As the Orange marching season gets under way, the unionist leadership has reached a crossroads in its campaign to smash the Hillsborough Agreement.

Nineteen months on, the Agreement is still in place. It has not yet delivered any reform which might have got the unionist community's backs up, but the Secretariat at Maryfield is operating nevertheless. Thatcher has been re-elected with a safe majority which precludes unionists being in a position of bargaining power for at least four years. Her Dublin counterpart, Charles Haughey, who in opposition had expressed criticism of the agreement, has now given his backing to it.

Meanwhile, the unionist campaign of boycott is dying away. Unionist councillors are drifting back into the councils under the threat of court injunctions or the pressure of local voters and community groups. The Westminster boycott is unofficially over, although unionists are saying that there will only be a return to ``normal parliamentary practice'' when negotiations for an alternative to the Hillsborough Deal are under way. When the British parliament reopens today unionists will be there.

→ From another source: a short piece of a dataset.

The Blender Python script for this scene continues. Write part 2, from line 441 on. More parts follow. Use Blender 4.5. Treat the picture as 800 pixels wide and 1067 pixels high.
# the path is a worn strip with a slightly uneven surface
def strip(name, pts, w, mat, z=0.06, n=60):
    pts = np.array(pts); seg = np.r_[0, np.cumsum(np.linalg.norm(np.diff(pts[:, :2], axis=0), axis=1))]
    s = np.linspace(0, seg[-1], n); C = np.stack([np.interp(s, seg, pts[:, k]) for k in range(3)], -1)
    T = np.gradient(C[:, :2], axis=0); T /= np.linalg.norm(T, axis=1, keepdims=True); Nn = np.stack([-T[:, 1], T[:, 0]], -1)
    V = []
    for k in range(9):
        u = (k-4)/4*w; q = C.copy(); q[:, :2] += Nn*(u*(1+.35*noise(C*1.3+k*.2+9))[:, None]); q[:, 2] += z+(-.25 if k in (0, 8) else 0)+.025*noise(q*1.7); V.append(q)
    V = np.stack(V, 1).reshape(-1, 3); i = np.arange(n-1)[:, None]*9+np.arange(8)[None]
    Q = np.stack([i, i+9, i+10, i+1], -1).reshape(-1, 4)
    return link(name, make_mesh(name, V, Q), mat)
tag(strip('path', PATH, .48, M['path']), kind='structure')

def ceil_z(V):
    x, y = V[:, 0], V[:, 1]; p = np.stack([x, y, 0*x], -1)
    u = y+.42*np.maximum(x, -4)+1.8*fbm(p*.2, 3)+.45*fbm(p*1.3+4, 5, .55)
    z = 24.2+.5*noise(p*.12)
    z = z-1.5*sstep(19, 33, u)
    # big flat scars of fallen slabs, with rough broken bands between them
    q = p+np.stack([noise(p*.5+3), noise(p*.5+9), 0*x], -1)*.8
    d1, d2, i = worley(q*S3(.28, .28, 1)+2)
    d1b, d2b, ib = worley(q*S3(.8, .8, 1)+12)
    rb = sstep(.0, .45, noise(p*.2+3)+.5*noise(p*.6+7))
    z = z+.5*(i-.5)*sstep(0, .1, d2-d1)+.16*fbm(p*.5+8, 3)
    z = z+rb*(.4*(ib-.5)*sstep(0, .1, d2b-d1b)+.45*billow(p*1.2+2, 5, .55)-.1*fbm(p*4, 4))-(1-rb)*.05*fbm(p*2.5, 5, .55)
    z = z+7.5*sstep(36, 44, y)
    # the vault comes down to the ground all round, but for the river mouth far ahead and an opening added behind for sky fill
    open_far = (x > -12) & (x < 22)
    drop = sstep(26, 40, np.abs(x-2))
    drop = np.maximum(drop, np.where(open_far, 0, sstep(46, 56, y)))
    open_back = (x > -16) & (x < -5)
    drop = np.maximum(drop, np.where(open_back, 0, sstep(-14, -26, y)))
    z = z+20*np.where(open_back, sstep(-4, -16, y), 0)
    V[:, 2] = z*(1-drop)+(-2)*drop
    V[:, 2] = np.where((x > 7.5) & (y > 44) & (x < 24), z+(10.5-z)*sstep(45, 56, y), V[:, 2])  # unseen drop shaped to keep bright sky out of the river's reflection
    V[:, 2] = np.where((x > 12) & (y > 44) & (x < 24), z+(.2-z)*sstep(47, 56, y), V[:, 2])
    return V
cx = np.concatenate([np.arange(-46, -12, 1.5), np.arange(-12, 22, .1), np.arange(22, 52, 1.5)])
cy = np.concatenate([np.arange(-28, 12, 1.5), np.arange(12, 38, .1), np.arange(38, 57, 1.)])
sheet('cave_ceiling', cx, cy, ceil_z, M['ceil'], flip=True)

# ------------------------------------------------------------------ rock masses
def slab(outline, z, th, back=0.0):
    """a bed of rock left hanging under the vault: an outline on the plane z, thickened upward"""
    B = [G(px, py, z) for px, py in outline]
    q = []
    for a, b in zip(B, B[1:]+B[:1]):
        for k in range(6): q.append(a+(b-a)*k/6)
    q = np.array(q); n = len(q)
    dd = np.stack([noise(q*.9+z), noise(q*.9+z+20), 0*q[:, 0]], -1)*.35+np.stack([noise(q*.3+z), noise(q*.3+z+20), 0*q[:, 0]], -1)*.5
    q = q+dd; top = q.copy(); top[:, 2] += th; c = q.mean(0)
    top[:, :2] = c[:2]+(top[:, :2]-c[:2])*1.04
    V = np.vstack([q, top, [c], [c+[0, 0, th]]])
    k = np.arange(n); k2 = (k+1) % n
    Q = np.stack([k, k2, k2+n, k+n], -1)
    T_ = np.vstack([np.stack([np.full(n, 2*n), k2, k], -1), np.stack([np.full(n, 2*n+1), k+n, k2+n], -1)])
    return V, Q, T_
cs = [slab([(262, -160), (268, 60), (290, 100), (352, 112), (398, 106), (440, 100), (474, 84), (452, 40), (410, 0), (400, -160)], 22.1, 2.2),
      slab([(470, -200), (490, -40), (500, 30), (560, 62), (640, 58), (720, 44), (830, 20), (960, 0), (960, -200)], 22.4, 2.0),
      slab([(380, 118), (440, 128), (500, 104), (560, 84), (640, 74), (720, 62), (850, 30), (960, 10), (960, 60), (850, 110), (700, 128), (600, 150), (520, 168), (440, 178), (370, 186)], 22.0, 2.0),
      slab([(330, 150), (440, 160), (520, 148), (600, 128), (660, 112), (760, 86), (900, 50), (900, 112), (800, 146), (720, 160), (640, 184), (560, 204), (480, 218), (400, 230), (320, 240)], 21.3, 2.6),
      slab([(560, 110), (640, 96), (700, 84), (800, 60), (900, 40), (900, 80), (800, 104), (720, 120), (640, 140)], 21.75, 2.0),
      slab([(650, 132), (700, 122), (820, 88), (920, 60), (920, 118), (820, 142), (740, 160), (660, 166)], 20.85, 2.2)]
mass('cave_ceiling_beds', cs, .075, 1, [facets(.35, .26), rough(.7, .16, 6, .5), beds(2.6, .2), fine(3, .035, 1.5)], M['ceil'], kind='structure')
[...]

As for the campaign of street agitation and civil disobedience promised by Paisley and Molyneaux, by and large it has not happened. Harold McCusker and Ken Maginnis of the OUP are at present the only two prominent unionists who have spent a few days in Crumlin Road Jail for refusing to pay road taxes or TV licences. The unionist community will march once a year, but it seems it has not got the stomach for protracted campaigns. Loyalist paramilitaries registered their protest against the Hillsborough Agreement in the only way they know how: by killing Catholics. But that had little effect on the British government's determination to implement the Agreement.